Theorem 1.6 is obviously a natural extension of Theorem 1.4.

8 Conjecture

Inspired by [9], in the last section, we pose the following conjecture in the form of (1.4) and (1.5).

Conjecture 8.1

Let \(x\in \mathbf{R}\), \(m\geq 1\), and \(v_{n}\) as defined by (1.8).
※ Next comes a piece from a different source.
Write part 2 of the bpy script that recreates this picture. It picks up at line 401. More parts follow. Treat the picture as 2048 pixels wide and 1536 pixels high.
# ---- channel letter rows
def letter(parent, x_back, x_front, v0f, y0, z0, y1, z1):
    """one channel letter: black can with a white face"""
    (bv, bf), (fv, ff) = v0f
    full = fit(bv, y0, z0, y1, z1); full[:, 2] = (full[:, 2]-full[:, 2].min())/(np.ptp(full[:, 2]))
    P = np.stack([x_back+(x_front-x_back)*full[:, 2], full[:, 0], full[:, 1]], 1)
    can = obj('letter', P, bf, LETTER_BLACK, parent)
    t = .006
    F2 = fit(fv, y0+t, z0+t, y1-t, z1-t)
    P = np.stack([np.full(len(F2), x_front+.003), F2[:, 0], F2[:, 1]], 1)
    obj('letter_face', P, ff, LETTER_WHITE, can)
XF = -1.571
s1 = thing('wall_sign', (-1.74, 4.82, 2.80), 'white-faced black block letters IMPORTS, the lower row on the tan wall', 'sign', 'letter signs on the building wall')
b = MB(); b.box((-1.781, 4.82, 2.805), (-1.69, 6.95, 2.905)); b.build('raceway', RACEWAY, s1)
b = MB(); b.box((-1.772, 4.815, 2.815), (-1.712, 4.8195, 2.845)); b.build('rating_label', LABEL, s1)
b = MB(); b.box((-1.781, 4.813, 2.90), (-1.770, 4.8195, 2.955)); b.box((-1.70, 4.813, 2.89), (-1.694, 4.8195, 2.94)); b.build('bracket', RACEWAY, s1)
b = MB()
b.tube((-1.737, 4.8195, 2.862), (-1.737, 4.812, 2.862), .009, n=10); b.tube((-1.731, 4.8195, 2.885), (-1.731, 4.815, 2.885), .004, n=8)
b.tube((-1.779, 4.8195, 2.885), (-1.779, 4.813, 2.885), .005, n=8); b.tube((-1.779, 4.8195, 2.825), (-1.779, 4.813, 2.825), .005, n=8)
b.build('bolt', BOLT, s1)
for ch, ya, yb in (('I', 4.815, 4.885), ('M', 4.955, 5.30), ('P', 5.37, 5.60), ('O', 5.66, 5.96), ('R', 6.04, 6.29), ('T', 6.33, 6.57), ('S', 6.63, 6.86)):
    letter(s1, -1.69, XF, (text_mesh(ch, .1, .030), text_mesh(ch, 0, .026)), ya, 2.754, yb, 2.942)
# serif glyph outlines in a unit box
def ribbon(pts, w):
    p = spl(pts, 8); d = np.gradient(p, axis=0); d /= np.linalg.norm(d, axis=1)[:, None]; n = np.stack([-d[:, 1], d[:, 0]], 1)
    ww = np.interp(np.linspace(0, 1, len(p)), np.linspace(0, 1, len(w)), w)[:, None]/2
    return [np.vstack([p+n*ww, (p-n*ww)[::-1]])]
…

Then the double inequality

$$ \sum_{n=3}^{2m+1} ( -1 ) ^{n}v_{n}x^{2n} \leq ( \arctan x ) ^{2}-\frac{x\ln (x+\sqrt{1+x^{2}})}{\sqrt{1+x ^{2}}}\leq \sum _{n=3}^{2m+2} ( -1 ) ^{n}v_{n}x^{2n} $$

(8.1)

holds.

Remark 8.1

There are several factors that lead to the fact that this double inequality cannot be proved by Leibniz’s theorem for alternating series. The first is that the interval we are discussing now is infinite, and the second is that the sequence \(\{v_{n}\}_{n\geq 3}\) does not have the characteristic of monotone decreasing.